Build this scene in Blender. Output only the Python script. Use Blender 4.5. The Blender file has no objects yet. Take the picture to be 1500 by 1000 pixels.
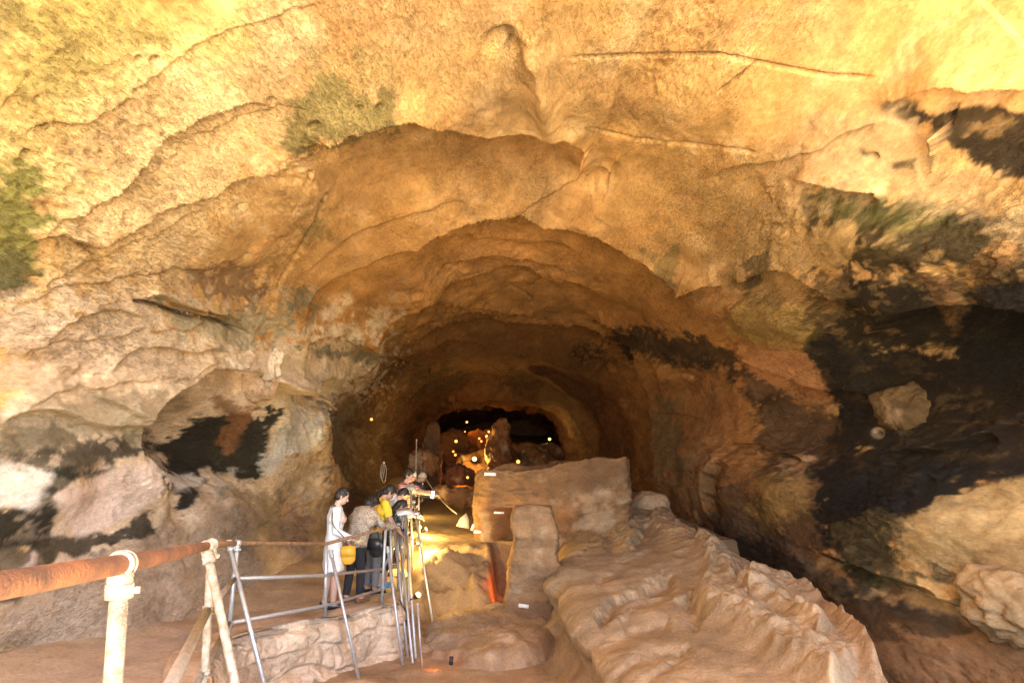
import bpy, bmesh, math, random
import numpy as np
from mathutils import Vector, Matrix, Euler

C = bpy.context.scene.collection
S = bpy.context.scene
R = math.radians
random.seed(4)

# ------------------------------------------------------------------ camera
PITCH = R(8.5)
SP, CP = math.sin(PITCH), math.cos(PITCH)
EYE = 3.0
cam_data = bpy.data.cameras.new('camera')
cam = bpy.data.objects.new('camera', cam_data)
C.objects.link(cam)
cam.location = (0, 0, EYE)
cam.rotation_euler = (R(90) + PITCH, 0, 0)
cam_data.sensor_width = 36
cam_data.lens = 24
cam_data.clip_start = 0.05
cam_data.clip_end = 600
S.camera = cam

# ------------------------------------------------------------------ sky, sun, exposure
SUN_EL, SUN_AZ = R(61), R(142)          # azimuth clockwise from +Y: the sun stands behind the viewer, to the right
w = bpy.data.worlds.new('World')
S.world = w
w.use_nodes = True
nt = w.node_tree
bg = nt.nodes['Background']
sky = nt.nodes.new('ShaderNodeTexSky')
sky.sky_type = 'NISHITA'
sky.sun_disc = False
sky.sun_elevation = SUN_EL
sky.sun_rotation = SUN_AZ
nt.links.new(sky.outputs[0], bg.inputs[0])
bg.inputs[1].default_value = 0.09
sun_data = bpy.data.lights.new('sun', 'SUN')
sun_data.energy = 5.0
sun_data.angle = R(0.5)
sun_data.color = (1.0, 0.93, 0.82)
sun = bpy.data.objects.new('sun', sun_data)
C.objects.link(sun)
sd = Vector((math.sin(SUN_AZ) * math.cos(SUN_EL), math.cos(SUN_AZ) * math.cos(SUN_EL), math.sin(SUN_EL)))
sun.rotation_euler = (-sd).to_track_quat('-Z', 'Y').to_euler()
sun.location = (-10, -30, 40)
S.view_settings.view_transform = 'Standard'
S.view_settings.look = 'None'
S.view_settings.gamma = 1
S.view_settings.exposure = 4.85
S.cycles.max_bounces = 8
S.cycles.diffuse_bounces = 4
S.cycles.glossy_bounces = 3
S.cycles.use_denoising = True
S.cycles.use_guiding = True
S.cycles.denoising_prefilter = 'NONE'
S.cycles.use_adaptive_sampling = False
S.cycles.sample_clamp_indirect = 0.4
S.cycles.caustics_reflective = False
S.cycles.caustics_refractive = False


# ------------------------------------------------------------------ maths helpers
def at(px, py, Y):
    """the point of the place seen at photo pixel (px, py), Y metres ahead"""
    a, b = (px - 750) / 1000, (500 - py) / 1000
    t = Y / (CP - b * SP)
    return (a * t, Y, EYE + (SP + b * CP) * t)


def proj(P):
    x, y, z = P[:, 0], P[:, 1], P[:, 2] - EYE
    d = y * CP + z * SP
    up = -y * SP + z * CP
    ok = d > 0.3
    d = np.where(ok, d, 0.3)
    px, py = 750 + 1000 * x / d, 500 - 1000 * up / d
    return np.where(ok, px, -9999), np.where(ok, py, -9999)


def _hash(ix, iy, iz, seed):
    h = (ix.astype(np.uint32) * np.uint32(374761393) + iy.astype(np.uint32) * np.uint32(668265263)
         + iz.astype(np.uint32) * np.uint32(2147483647 & 1274126177) + np.uint32(seed * 974711 & 0xffffffff))
    h = (h ^ (h >> np.uint32(13))) * np.uint32(1274126177)
    h = h ^ (h >> np.uint32(16))
    return h.astype(np.float32) / np.float32(4294967295.0)


def vnoise(P, seed=0):
    f = np.floor(P)
    t = (P - f).astype(np.float32)
    i = f.astype(np.int64)
    t = t * t * t * (t * (t * 6 - 15) + 10)
    out = 0
    for dx in (0, 1):
        wx = t[:, 0] if dx else 1 - t[:, 0]
        for dy in (0, 1):
            wy = t[:, 1] if dy else 1 - t[:, 1]
            for dz in (0, 1):
                wz = t[:, 2] if dz else 1 - t[:, 2]
                out = out + wx * wy * wz * _hash(i[:, 0] + dx, i[:, 1] + dy, i[:, 2] + dz, seed)
    return out * 2 - 1


def fbm(P, scale, octv=4, seed=0, gain=0.5, stretch=(1, 1, 1)):
    P = P * np.array(stretch) * scale
    out, amp, tot = 0, 1.0, 0
    for k in range(octv):
        out = out + amp * vnoise(P + 17.3 * k, seed + k)
        tot += amp
        P = P * 2.03
        amp *= gain
    return out / tot


def smooth(a, b, x):
    t = np.clip((x - a) / (b - a), 0, 1)
    return t * t * (3 - 2 * t)


def catmull(pts, n):
    pts = np.array(pts, float)
    p = np.vstack([2 * pts[0] - pts[1], pts, 2 * pts[-1] - pts[-2]])
    m = len(pts) - 1
    u = np.linspace(0, m, n)
    k = np.minimum(u.astype(int), m - 1)
    t = (u - k)[:, None]
    a, b, c, d = p[k], p[k + 1], p[k + 2], p[k + 3]
    return 0.5 * (2 * b + (c - a) * t + (2 * a - 5 * b + 4 * c - d) * t * t + (3 * b - a - 3 * c + d) * t ** 3)


def resample(pts, n):
    d = np.r_[0, np.cumsum(np.linalg.norm(np.diff(pts, axis=0), axis=1))]
    s = np.linspace(0, d[-1], n)
    return np.stack([np.interp(s, d, pts[:, k]) for k in range(pts.shape[1])], 1)


def pchip(xk, yk, x):
    """monotone cubic along axis 0 of yk"""
    h = np.diff(xk)
    sh = (len(h),) + (1,) * (yk.ndim - 1)
    dl = np.diff(yk, axis=0) / h.reshape(sh)
    m = np.zeros_like(yk)
    w1 = (2 * h[1:] + h[:-1]).reshape((-1,) + sh[1:])
    w2 = (h[1:] + 2 * h[:-1]).reshape((-1,) + sh[1:])
    same = dl[1:] * dl[:-1] > 0
    m[1:-1] = np.where(same, (w1 + w2) / (w1 / np.where(same, dl[:-1], 1) + w2 / np.where(same, dl[1:], 1)), 0)
    m[0], m[-1] = dl[0], dl[-1]
    k = np.clip(np.searchsorted(xk, x) - 1, 0, len(h) - 1)
    hh = h[k].reshape((-1,) + sh[1:])
    t = ((x - xk[k]) / h[k]).reshape((-1,) + sh[1:])
    return ((1 + 2 * t) * (1 - t) ** 2 * yk[k] + t * (1 - t) ** 2 * hh * m[k]
            + t * t * (3 - 2 * t) * yk[k + 1] + t * t * (t - 1) * hh * m[k + 1])


def line_dist(px, py, pts):
    """distance to a traced line, its side (+ = right hand of travel, below for left-to-right), share along it"""
    best = np.full(px.shape, 1e9)
    side = np.zeros(px.shape)
    along = np.zeros(px.shape)
    pts = np.array(pts, float)
    L = np.r_[0, np.cumsum(np.linalg.norm(np.diff(pts, axis=0), axis=1))]
    for k in range(len(pts) - 1):
        ax, ay = pts[k]
        dx, dy = pts[k + 1] - pts[k]
        ln = math.hypot(dx, dy)
        t = np.clip(((px - ax) * dx + (py - ay) * dy) / ln ** 2, 0, 1)
        d = np.hypot(px - ax - t * dx, py - ay - t * dy)
        c = (dx * (py - ay) - dy * (px - ax)) / ln
        m = d < best
        best = np.where(m, d, best)
        side = np.where(m, np.sign(c), side)
        along = np.where(m, (L[k] + t * ln) / L[-1], along)
    return best, side, along


def poly_mask(px, py, poly, soft):
    poly = np.array(poly, float)
    out = np.zeros(px.shape)
    lo, hi = poly.min(0) - 40, poly.max(0) + 40
    sel = np.where((px > lo[0]) & (px < hi[0]) & (py > lo[1]) & (py < hi[1]))[0]
    if not len(sel):
        return out
    x, y = px[sel], py[sel]
    d, _, _ = line_dist(x, y, np.vstack([poly, poly[:1]]))
    inside = np.zeros(x.shape, bool)
    n = len(poly)
    for i in range(n):
        x1, y1 = poly[i]
        x2, y2 = poly[(i + 1) % n]
        if y1 == y2:
            continue
        inside ^= ((y1 > y) != (y2 > y)) & (x < (x2 - x1) * (y - y1) / (y2 - y1) + x1)
    out[sel] = smooth(soft, -soft, np.where(inside, -d, d))
    return out


# ------------------------------------------------------------------ object helpers
def tag(o, label=None, cat=None, group=None, kind=None):
    if label: o['label'] = label
    if cat: o['category'] = cat
    if group: o['group'] = group
    if kind: o['kind'] = kind
    return o


def empty(name, loc=(0, 0, 0), rz=0.0):
    o = bpy.data.objects.new(name, None)
    o.empty_display_size = 0.1
    o.location = loc
    o.rotation_euler = (0, 0, rz)
    C.objects.link(o)
    return o


def link(name, me, mats, parent=None, smoothed=True):
    o = bpy.data.objects.new(name, me)
    C.objects.link(o)
    for m in (mats if isinstance(mats, (list, tuple)) else [mats]):
        me.materials.append(m)
    if parent: o.parent = parent
    if smoothed:
        me.polygons.foreach_set('use_smooth', [True] * len(me.polygons))
    return o


def mesh_np(name, V, F, col=None):
    """mesh from arrays; col = one colour per vertex"""
    me = bpy.data.meshes.new(name)
    V = np.asarray(V, np.float32)
    F = np.asarray(F, np.int32)
    me.vertices.add(len(V))
    me.vertices.foreach_set('co', V.ravel())
    k = F.shape[1]
    me.loops.add(F.size)
    me.loops.foreach_set('vertex_index', F.ravel())
    me.polygons.add(len(F))
    me.polygons.foreach_set('loop_start', np.arange(0, F.size, k, dtype=np.int32))
    me.update(calc_edges=True)
    if col is not None:
        a = me.color_attributes.new('tint', 'FLOAT_COLOR', 'POINT')
        c4 = np.ones((len(V), 4), np.float32)
        c4[:, :3] = col
        a.data.foreach_set('color', c4.ravel())
    me.validate()
    return me


def grid_faces(nu, nv, flip=False):
    i = np.arange(nu * nv).reshape(nv, nu)
    a, b, c, d = i[:-1, :-1].ravel(), i[:-1, 1:].ravel(), i[1:, 1:].ravel(), i[1:, :-1].ravel()
    return np.stack([a, d, c, b] if flip else [a, b, c, d], 1)


def grid_normals(P, nu, nv):
    G = P.reshape(nv, nu, 3)
    n = np.cross(np.gradient(G, axis=1), np.gradient(G, axis=0))
    n /= np.linalg.norm(n, axis=2, keepdims=True) + 1e-9
    return n.reshape(-1, 3)


# ------------------------------------------------------------------ materials
def mat(name, base=(.5, .5, .5), rough=.6, metal=0.0, vary=0.15, vscale=20, bump=0.0, bscale=60, emit=None, estr=0, vary_col=None):
    m = bpy.data.materials.new(name)
    m.use_nodes = True
    t = m.node_tree
    b = t.nodes['Principled BSDF']
    b.inputs['Roughness'].default_value = rough
    b.inputs['Metallic'].default_value = metal
    tc = t.nodes.new('ShaderNodeTexCoord')
    n = t.nodes.new('ShaderNodeTexNoise')
    n.inputs['Scale'].default_value = vscale
    n.inputs['Detail'].default_value = 6
    t.links.new(tc.outputs['Object'], n.inputs['Vector'])
    r = t.nodes.new('ShaderNodeValToRGB')
    r.color_ramp.elements[0].position = .3
    r.color_ramp.elements[1].position = .7
    lo = [c * (1 - vary) for c in base] if vary_col is None else vary_col
    hi = [min(1, c * (1 + vary)) for c in base]
    r.color_ramp.elements[0].color = (*lo, 1)
    r.color_ramp.elements[1].color = (*hi, 1)
    t.links.new(n.outputs[0], r.inputs[0])
    t.links.new(r.outputs[0], b.inputs['Base Color'])
    if bump:
        n2 = t.nodes.new('ShaderNodeTexNoise')
        n2.inputs['Scale'].default_value = bscale
        n2.inputs['Detail'].default_value = 5
        t.links.new(tc.outputs['Object'], n2.inputs['Vector'])
        bp = t.nodes.new('ShaderNodeBump')
        bp.inputs['Strength'].default_value = bump
        bp.inputs['Distance'].default_value = .01
        t.links.new(n2.outputs[0], bp.inputs['Height'])
        t.links.new(bp.outputs[0], b.inputs['Normal'])
    if emit:
        b.inputs['Emission Color'].default_value = (*emit, 1)
        b.inputs['Emission Strength'].default_value = estr
    return m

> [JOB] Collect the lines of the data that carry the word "scene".

> [RESULT FOR THIS EXERCISE]
Build this scene in Blender. Output only the Python script. Use Blender 4.5. The Blender file has no objects yet. Take the picture to be 1500 by 1000 pixels.
C = bpy.context.scene.collection
S = bpy.context.scene